長男の李在鎔(イ・ジェヨン)さんが、サムスン電子の社長に就任。
長女の李富真(イ・ブジン)さんは、
エバーランドの戦略担当社長兼ホテル新羅社長のほか、
サムスン物産商事部門の顧問にも就任しました。
これは、事業継承の布石の第一弾といえるでしょう。

さらに、その後、注目すべき人事がありました。
李健熙さんの側近集団、すなわち
サムスングループの参謀本部「未来戦略室」の人事異動です。第二弾です。
12年6月、サムスン電子副会長兼CEOだった
崔志成(チェ・チソン)さんが、突然、未来戦略室長に就任。
サムスンの人事は、毎年12月に行われますが、このときは異例でした。
崔志成さんは、現在も同職を務めています。
同年12月には、李在鎔さんがサムスン電子の副会長に就任しました。

そして、いまから考えると、もっとも大きな布石が打たれました。
今年4月30日の未来戦略室の大幅な人事異動です。第三弾です。
これは、5月1日付で、前日の30日に発表されました。
これまた、12月の定期的な人事とは別です。
関係者も、「なぜ、こんな大きな人事が、この時期なのか」と、
首をかしげたほどです。
未来戦略室は、現在、6つのチームと遵法経営室がありますが、
これらのそれぞれのトップ7人のうち、
6人が変わるという大きな人事でした。

じつは、その10日後の10日、李健熙さんは、急性心筋梗塞で倒れたわけです。
この倒れる直前の大幅な「未来戦略室」の人事異動こそは、
李健熙さんの“世代交代”に向けての
メッセージだったのではないかと思われるのです。

この人事の特徴は、ズバリ「未来戦略室」各チームのトップの若返りです。
60歳を超えるのは、室長の崔志成さんと、
以前からいた未来戦略室次長の張忠基(チャン・チュンギ)さんだけです。
あとは、すべて50代になりました。
これは、何を意味するか。
つまり、45歳の息子の李在鎔さんへの
バトンタッチの準備ではないのかと思われるのです。

また、未来戦略室のチーム長を離れた6人のうち3人は、
サムスン電子に戻りました。
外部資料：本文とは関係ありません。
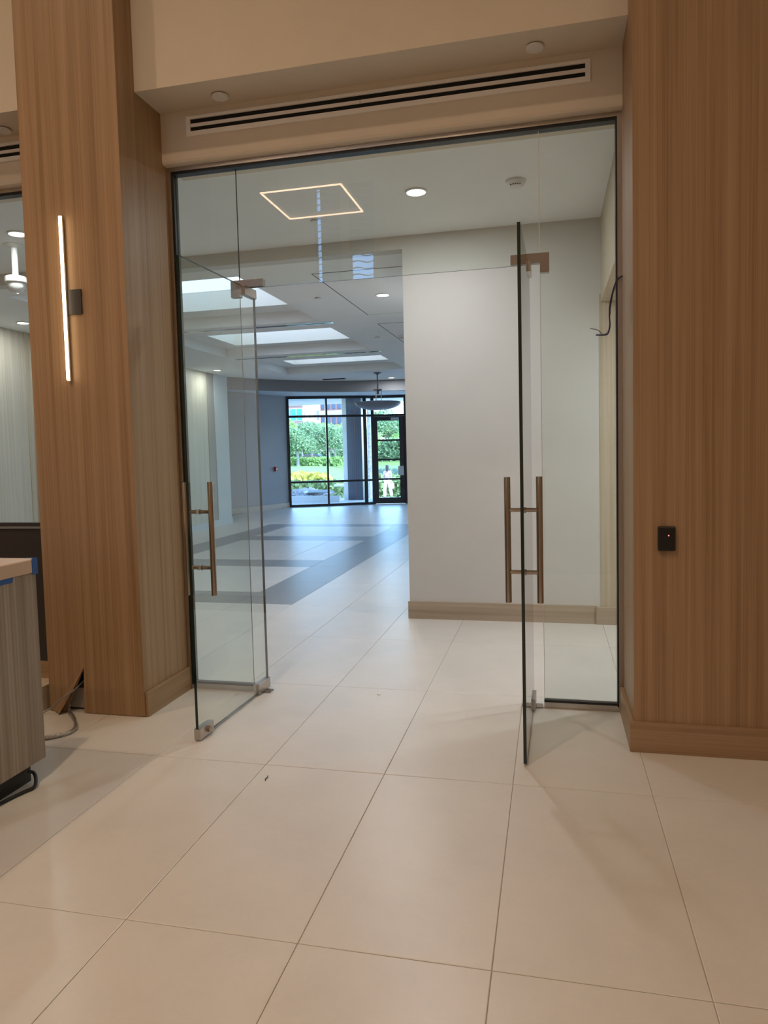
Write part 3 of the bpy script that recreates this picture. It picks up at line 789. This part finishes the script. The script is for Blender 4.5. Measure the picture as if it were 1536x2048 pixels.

同じような役割をもつポジションに就いたのです。
これは、サムスン電子の経営体制の強化だと考えられます。
いずれにせよ、その人事異動の10日後に病に倒れたわけですから、
さまざまな憶測を呼ぶのは、当然ですよね。

李健熙さんは、今年1月11日に韓国を出て以来、
約3か月間、海外生活を送っていました。
4月17日に帰国しましたが、おそらく、
自らの体調が思わしくないことを、よくわかっていたのではないでしょうか。

海外への長期滞在中、熟考に熟考を重ね、
いつ、息子がトップに立っても問題なくグループが運営されるよう、
新たなマネジメント体制を練り上げたと考えることができます。

帰国2週間後の人事発表、そして病に倒れる……。
ギリギリ間に合った、という印象を受けますね。